DIRECTIONS:
All of the lines below are to be transcribed faithfully, with pictures excluded from the copy.

RAW DATA:

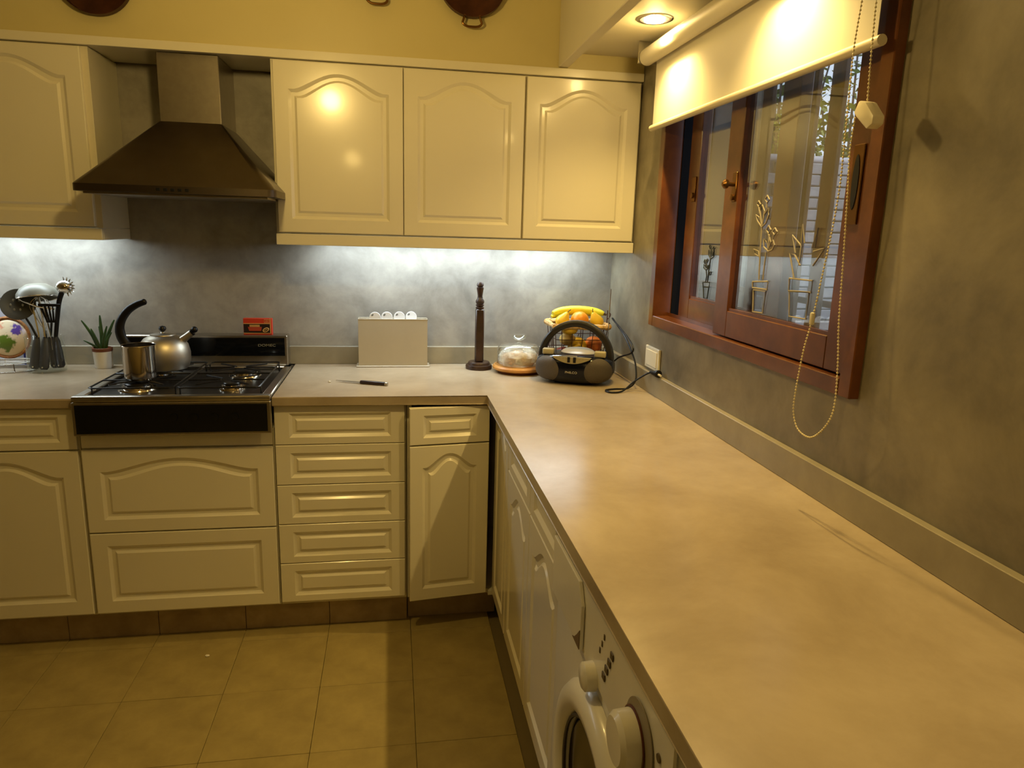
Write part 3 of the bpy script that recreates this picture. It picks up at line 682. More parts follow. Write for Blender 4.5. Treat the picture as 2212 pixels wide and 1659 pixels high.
# cake dome
t = thing('cake_dome', (-.437, -.195, .9), 'glass cake dome on a round wooden board, holding bagged bread', 'cake dome')
b = B(); b.lathe([(0, .0), (.085, .0), (.088, .010), (0, .010)], seg=40); obj('foot', b, WOODB, t, world=False)
b = B(); b.lathe([(0, .0105), (.098, .0105), (.106, .016), (.107, .024), (.102, .030), (.096, .0305), (.094, .028), (0, .028)], seg=44); obj('board', b, WOODL, t, world=False)
CG = glass('clear_glass', (.95, .97, .95), boost=1.8, base=.04)
b = B(); b.lathe([(.0895, .0285), (.0905, .033), (.0895, .090), (.084, .106), (.068, .117), (.03, .122), (.012, .124), (.010, .130), (.028, .140), (.0315, .148), (.028, .155), (0, .157)], seg=44, closed=True); obj('glass_cover', b, CG, t, world=False)
bg_ = thing('bread_bag', (-.437, -.195, .929), 'brown bread rolls in a crumpled clear bag under the glass dome', 'bread')
BRD = mat('bread_crust', S(222, 180, 118), .6, col2=S(200, 148, 84), nscale=30)
for px_, py_, rr_ in ((-.040, -.015, .036), (.036, -.020, .037), (.0, .035, .036)):
    b = B(); b.ball((px_, py_, .028), rr_, sc=(1, 1, .74), noise=.03, sub=3); obj('bread_roll', b, BRD, bg_, world=False)
m = bpy.data.materials.new('bag_film'); m.use_nodes = True; nt = m.node_tree; n = nt.nodes
pb = n['Principled BSDF']; pb.inputs['Base Color'].default_value = (.85, .84, .8, 1); pb.inputs['Roughness'].default_value = .25
tr = n.new('ShaderNodeBsdfTransparent'); mx = n.new('ShaderNodeMixShader'); nz = n.new('ShaderNodeTexNoise'); nz.inputs['Scale'].default_value = 5; nz.inputs['Detail'].default_value = 3
mr = n.new('ShaderNodeMapRange'); mr.inputs['From Min'].default_value = .35; mr.inputs['From Max'].default_value = .7; mr.inputs['To Min'].default_value = .28; mr.inputs['To Max'].default_value = .7
nt.links.new(nz.outputs['Fac'], mr.inputs['Value']); nt.links.new(mr.outputs['Result'], mx.inputs[0]); nt.links.new(tr.outputs[0], mx.inputs[1]); nt.links.new(pb.outputs[0], mx.inputs[2]); nt.links.new(mx.outputs[0], n['Material Output'].inputs[0])
BAG = m
b = B(); tbm = b.bm
rnd = random.Random(4); rg = []
prof = [(.074, .002), (.083, .018), (.082, .038), (.070, .056), (.048, .068), (.02, .078)]
for r0, z0 in prof:
    rg.append([tbm.verts.new(((r0*(1+.07*math.sin(a*7+z0*90)+.04*rnd.uniform(-1, 1)))*math.cos(a), (r0*(1+.07*math.sin(a*7+z0*90)+.04*rnd.uniform(-1, 1)))*math.sin(a), z0+rnd.uniform(-.002, .003)*(z0 > .01))) for a in [2*math.pi*k/40 for k in range(40)]])
for a, c in zip(rg, rg[1:]):
    for k in range(40): tbm.faces.new((a[k], a[(k+1) % 40], c[(k+1) % 40], c[k]))
tbm.faces.new(rg[-1]); tbm.faces.new(rg[0][::-1]); bmesh.ops.recalc_face_normals(tbm, faces=tbm.faces)
obj('plastic_bag', b, BAG, bg_, world=False)

# paper towel holder
t = thing('towel_holder', (-.593, -.125, .9), 'dark turned wooden paper towel post without a roll', 'towel holder')
b = B(); b.lathe([(0, 0), (.055, 0), (.056, .012), (.053, .018), (.047, .019), (.046, .026), (.043, .030), (0, .030)], seg=40); obj('base', b, WOODD, t, world=False)
b = B(); b.box(-.0175, .0175, -.0175, .0175, .030, .250, bev=.004)
b.lathe([(.015, .250), (.0175, .253), (.0175, .257), (.0135, .259), (.0135, .262), (.0175, .264), (.0175, .268), (.0135, .270), (.0175, .276), (.018, .283), (.012, .293), (.010, .303), (.012, .318), (.0145, .332), (.0145, .338), (.0115, .340), (.0115, .343), (.0145, .345), (.0142, .352), (.010, .359), (0, .361)], seg=24); obj('post', b, WOODD, t, world=False)

# chopping board set
t = thing('board_holder', (-.947, -.06, .9), 'brushed metal holder standing on the worktop with chopping boards inside', 'holder')
HM = mat('holder_metal', (.46, .41, .31, 1), .42, col2=(.42, .37, .28, 1), nscale=3)
b = B(); b.box(-.151, .151, -.037, .038, 0, .006, bev=.002); obj('base', b, HM, t, world=False, smooth=False)
b = B(); b.box(-.141, .141, -.027, -.0255, .006, .199); b.box(-.141, .141, .0245, .026, .006, .199); b.box(-.141, -.1395, -.0255, .0245, .006, .199); b.box(.1395, .141, -.0255, .0245, .006, .199); obj('sleeve', b, HM, t, world=False, smooth=False)
b = B(); b.tube([(-.141, -.0263, .199), (.141, -.0263, .199), (.141, .0253, .199), (-.141, .0253, .199)], .0018, 6, closed=True); obj('top_lip', b, HM, t, world=False)
b = B()
BP = mat('board_white', (.84, .83, .82, 1), .35); ICO = mat('icon_grey', S(110, 112, 108), .5)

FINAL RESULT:
Write part 3 of the bpy script that recreates this picture. It picks up at line 682. More parts follow. Write for Blender 4.5. Treat the picture as 2212 pixels wide and 1659 pixels high.
# cake dome
t = thing('cake_dome', (-.437, -.195, .9), 'glass cake dome on a round wooden board, holding bagged bread', 'cake dome')
b = B(); b.lathe([(0, .0), (.085, .0), (.088, .010), (0, .010)], seg=40); obj('foot', b, WOODB, t, world=False)
b = B(); b.lathe([(0, .0105), (.098, .0105), (.106, .016), (.107, .024), (.102, .030), (.096, .0305), (.094, .028), (0, .028)], seg=44); obj('board', b, WOODL, t, world=False)
CG = glass('clear_glass', (.95, .97, .95), boost=1.8, base=.04)
b = B(); b.lathe([(.0895, .0285), (.0905, .033), (.0895, .090), (.084, .106), (.068, .117), (.03, .122), (.012, .124), (.010, .130), (.028, .140), (.0315, .148), (.028, .155), (0, .157)], seg=44, closed=True); obj('glass_cover', b, CG, t, world=False)
bg_ = thing('bread_bag', (-.437, -.195, .929), 'brown bread rolls in a crumpled clear bag under the glass dome', 'bread')
BRD = mat('bread_crust', S(222, 180, 118), .6, col2=S(200, 148, 84), nscale=30)
for px_, py_, rr_ in ((-.040, -.015, .036), (.036, -.020, .037), (.0, .035, .036)):
    b = B(); b.ball((px_, py_, .028), rr_, sc=(1, 1, .74), noise=.03, sub=3); obj('bread_roll', b, BRD, bg_, world=False)
m = bpy.data.materials.new('bag_film'); m.use_nodes = True; nt = m.node_tree; n = nt.nodes
pb = n['Principled BSDF']; pb.inputs['Base Color'].default_value = (.85, .84, .8, 1); pb.inputs['Roughness'].default_value = .25
tr = n.new('ShaderNodeBsdfTransparent'); mx = n.new('ShaderNodeMixShader'); nz = n.new('ShaderNodeTexNoise'); nz.inputs['Scale'].default_value = 5; nz.inputs['Detail'].default_value = 3
mr = n.new('ShaderNodeMapRange'); mr.inputs['From Min'].default_value = .35; mr.inputs['From Max'].default_value = .7; mr.inputs['To Min'].default_value = .28; mr.inputs['To Max'].default_value = .7
nt.links.new(nz.outputs['Fac'], mr.inputs['Value']); nt.links.new(mr.outputs['Result'], mx.inputs[0]); nt.links.new(tr.outputs[0], mx.inputs[1]); nt.links.new(pb.outputs[0], mx.inputs[2]); nt.links.new(mx.outputs[0], n['Material Output'].inputs[0])
BAG = m
b = B(); tbm = b.bm
rnd = random.Random(4); rg = []
prof = [(.074, .002), (.083, .018), (.082, .038), (.070, .056), (.048, .068), (.02, .078)]
for r0, z0 in prof:
    rg.append([tbm.verts.new(((r0*(1+.07*math.sin(a*7+z0*90)+.04*rnd.uniform(-1, 1)))*math.cos(a), (r0*(1+.07*math.sin(a*7+z0*90)+.04*rnd.uniform(-1, 1)))*math.sin(a), z0+rnd.uniform(-.002, .003)*(z0 > .01))) for a in [2*math.pi*k/40 for k in range(40)]])
for a, c in zip(rg, rg[1:]):
    for k in range(40): tbm.faces.new((a[k], a[(k+1) % 40], c[(k+1) % 40], c[k]))
tbm.faces.new(rg[-1]); tbm.faces.new(rg[0][::-1]); bmesh.ops.recalc_face_normals(tbm, faces=tbm.faces)
obj('plastic_bag', b, BAG, bg_, world=False)

# paper towel holder
t = thing('towel_holder', (-.593, -.125, .9), 'dark turned wooden paper towel post without a roll', 'towel holder')
b = B(); b.lathe([(0, 0), (.055, 0), (.056, .012), (.053, .018), (.047, .019), (.046, .026), (.043, .030), (0, .030)], seg=40); obj('base', b, WOODD, t, world=False)
b = B(); b.box(-.0175, .0175, -.0175, .0175, .030, .250, bev=.004)
b.lathe([(.015, .250), (.0175, .253), (.0175, .257), (.0135, .259), (.0135, .262), (.0175, .264), (.0175, .268), (.0135, .270), (.0175, .276), (.018, .283), (.012, .293), (.010, .303), (.012, .318), (.0145, .332), (.0145, .338), (.0115, .340), (.0115, .343), (.0145, .345), (.0142, .352), (.010, .359), (0, .361)], seg=24); obj('post', b, WOODD, t, world=False)

# chopping board set
t = thing('board_holder', (-.947, -.06, .9), 'brushed metal holder standing on the worktop with chopping boards inside', 'holder')
HM = mat('holder_metal', (.46, .41, .31, 1), .42, col2=(.42, .37, .28, 1), nscale=3)
b = B(); b.box(-.151, .151, -.037, .038, 0, .006, bev=.002); obj('base', b, HM, t, world=False, smooth=False)
b = B(); b.box(-.141, .141, -.027, -.0255, .006, .199); b.box(-.141, .141, .0245, .026, .006, .199); b.box(-.141, -.1395, -.0255, .0245, .006, .199); b.box(.1395, .141, -.0255, .0245, .006, .199); obj('sleeve', b, HM, t, world=False, smooth=False)
b = B(); b.tube([(-.141, -.0263, .199), (.141, -.0263, .199), (.141, .0253, .199), (-.141, .0253, .199)], .0018, 6, closed=True); obj('top_lip', b, HM, t, world=False)
b = B()
BP = mat('board_white', (.84, .83, .82, 1), .35); ICO = mat('icon_grey', S(110, 112, 108), .5)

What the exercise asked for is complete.